TASK DIRECTIONS
Copy the lines of the data below exactly, starting at the first and stopping after the line that contains "frame((500.5-CX)*2.805/F, 1.010, .505, .387, 'cert', 'white"; include no pictures.

════════

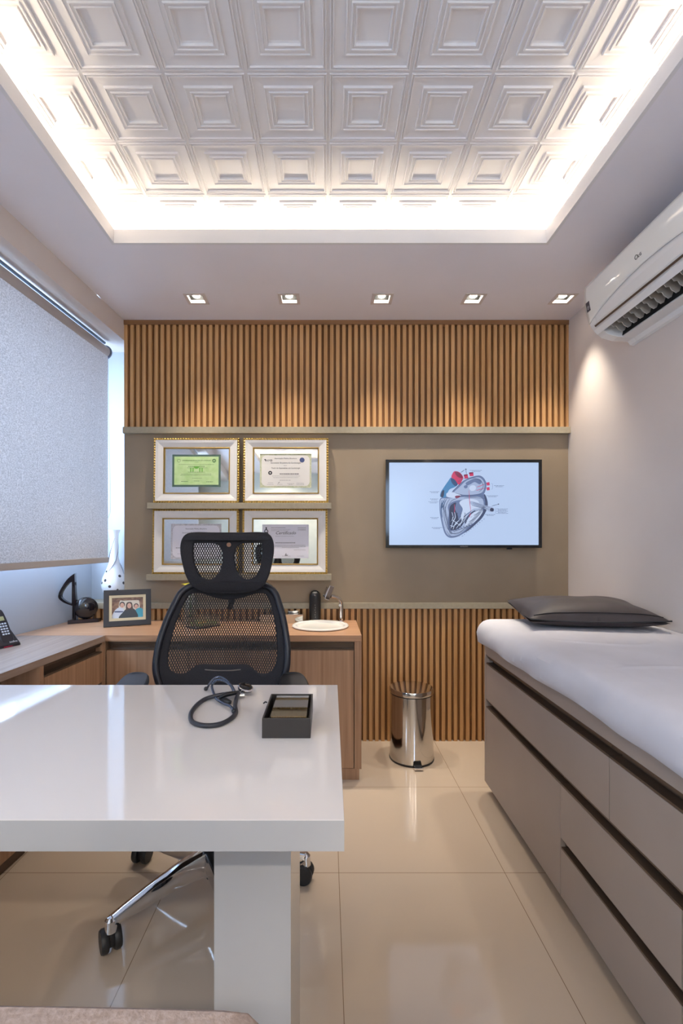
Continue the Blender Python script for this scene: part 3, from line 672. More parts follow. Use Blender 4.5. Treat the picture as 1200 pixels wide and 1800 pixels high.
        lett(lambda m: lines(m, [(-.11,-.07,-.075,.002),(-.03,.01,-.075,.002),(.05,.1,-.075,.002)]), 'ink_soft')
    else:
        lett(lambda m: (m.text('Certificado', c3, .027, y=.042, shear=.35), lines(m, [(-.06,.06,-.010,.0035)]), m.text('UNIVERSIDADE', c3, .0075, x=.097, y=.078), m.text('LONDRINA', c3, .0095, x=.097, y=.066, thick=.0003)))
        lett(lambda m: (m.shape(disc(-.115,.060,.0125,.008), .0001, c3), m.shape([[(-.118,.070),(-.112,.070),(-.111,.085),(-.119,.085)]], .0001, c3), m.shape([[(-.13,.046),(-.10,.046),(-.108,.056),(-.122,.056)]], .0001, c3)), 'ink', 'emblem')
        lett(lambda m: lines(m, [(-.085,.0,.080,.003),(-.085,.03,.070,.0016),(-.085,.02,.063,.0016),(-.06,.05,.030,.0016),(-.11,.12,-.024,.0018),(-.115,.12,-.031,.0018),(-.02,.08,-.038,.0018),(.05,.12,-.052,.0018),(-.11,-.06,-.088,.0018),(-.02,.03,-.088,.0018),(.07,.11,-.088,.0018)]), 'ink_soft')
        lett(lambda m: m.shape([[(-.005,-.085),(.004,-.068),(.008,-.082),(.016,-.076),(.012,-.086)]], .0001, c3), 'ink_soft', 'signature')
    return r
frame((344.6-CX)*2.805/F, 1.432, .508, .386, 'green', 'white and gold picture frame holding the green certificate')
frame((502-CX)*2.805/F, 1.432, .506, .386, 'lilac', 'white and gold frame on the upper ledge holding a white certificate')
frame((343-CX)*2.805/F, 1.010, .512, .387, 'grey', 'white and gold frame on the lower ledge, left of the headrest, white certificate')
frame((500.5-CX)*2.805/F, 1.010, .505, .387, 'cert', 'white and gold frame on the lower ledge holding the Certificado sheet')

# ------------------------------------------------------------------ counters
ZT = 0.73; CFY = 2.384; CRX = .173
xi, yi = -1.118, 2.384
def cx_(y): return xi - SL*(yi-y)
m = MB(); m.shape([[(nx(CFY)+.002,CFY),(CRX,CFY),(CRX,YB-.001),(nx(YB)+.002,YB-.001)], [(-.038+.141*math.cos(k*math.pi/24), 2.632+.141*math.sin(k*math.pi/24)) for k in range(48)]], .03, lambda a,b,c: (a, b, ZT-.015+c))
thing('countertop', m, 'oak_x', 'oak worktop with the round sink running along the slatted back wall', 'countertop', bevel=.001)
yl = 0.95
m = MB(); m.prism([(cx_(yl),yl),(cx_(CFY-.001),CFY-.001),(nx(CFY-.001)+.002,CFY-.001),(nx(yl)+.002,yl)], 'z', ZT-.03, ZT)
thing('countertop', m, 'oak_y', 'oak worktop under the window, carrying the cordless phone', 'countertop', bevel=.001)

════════

RESULT
Continue the Blender Python script for this scene: part 3, from line 672. More parts follow. Use Blender 4.5. Treat the picture as 1200 pixels wide and 1800 pixels high.
        lett(lambda m: lines(m, [(-.11,-.07,-.075,.002),(-.03,.01,-.075,.002),(.05,.1,-.075,.002)]), 'ink_soft')
    else:
        lett(lambda m: (m.text('Certificado', c3, .027, y=.042, shear=.35), lines(m, [(-.06,.06,-.010,.0035)]), m.text('UNIVERSIDADE', c3, .0075, x=.097, y=.078), m.text('LONDRINA', c3, .0095, x=.097, y=.066, thick=.0003)))
        lett(lambda m: (m.shape(disc(-.115,.060,.0125,.008), .0001, c3), m.shape([[(-.118,.070),(-.112,.070),(-.111,.085),(-.119,.085)]], .0001, c3), m.shape([[(-.13,.046),(-.10,.046),(-.108,.056),(-.122,.056)]], .0001, c3)), 'ink', 'emblem')
        lett(lambda m: lines(m, [(-.085,.0,.080,.003),(-.085,.03,.070,.0016),(-.085,.02,.063,.0016),(-.06,.05,.030,.0016),(-.11,.12,-.024,.0018),(-.115,.12,-.031,.0018),(-.02,.08,-.038,.0018),(.05,.12,-.052,.0018),(-.11,-.06,-.088,.0018),(-.02,.03,-.088,.0018),(.07,.11,-.088,.0018)]), 'ink_soft')
        lett(lambda m: m.shape([[(-.005,-.085),(.004,-.068),(.008,-.082),(.016,-.076),(.012,-.086)]], .0001, c3), 'ink_soft', 'signature')
    return r
frame((344.6-CX)*2.805/F, 1.432, .508, .386, 'green', 'white and gold picture frame holding the green certificate')
frame((502-CX)*2.805/F, 1.432, .506, .386, 'lilac', 'white and gold frame on the upper ledge holding a white certificate')
frame((343-CX)*2.805/F, 1.010, .512, .387, 'grey', 'white and gold frame on the lower ledge, left of the headrest, white certificate')
frame((500.5-CX)*2.805/F, 1.010, .505, .387, 'cert', 'white and gold frame on the lower ledge holding the Certificado sheet')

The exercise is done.